Hundreds of Kurdish fighters withdrew from Manbij near the border with Turkey on Wednesday, according to the Syrian Defense Ministry, days after the Kurds appealed to Damascus for support against a threatened Turkish offensive.
“A convoy of units of Kurdish fighters comprised of more than 30 vehicles left the region of Manbij, heading towards the eastern bank of the Euphrates River,” the ministry said online.
“The information [we have] indicates that nearly 400 Kurdish fighters have left Manbij so far.”
The People’s Protection Units (YPG), the main Kurdish militia in Syria, last week invited government forces to deploy to the key city following a surprise announcement that US troops were withdrawing from the country.
The YPG seized Manbij from ISIS in 2016 and US forces have continued to support the Kurdish fighters in their battle against the jihadists.

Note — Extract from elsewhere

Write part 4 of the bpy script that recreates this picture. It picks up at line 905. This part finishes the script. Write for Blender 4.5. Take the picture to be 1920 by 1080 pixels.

President Donald Trump’s surprise announcement last month of a rapid American withdrawal has left Kurdish fighters exposed to a planned military operation against them by Turkey.
The YPG is the backbone of the Syrian Democratic Forces (SDF), an Arab-Kurdish alliance which in recent months has been battling ISIS near the Iraqi border.
The Syrian Defense Ministry released a video showing a long convoy of 4×4 vehicles and white pickups carrying fighters and flying the YPG flag.

The Syrian Observatory for Human Rights, a UK-based war monitor, said the fighters who withdrew from Manbij on Wednesday were not YPG fighters but belonged to other militias within the SDF.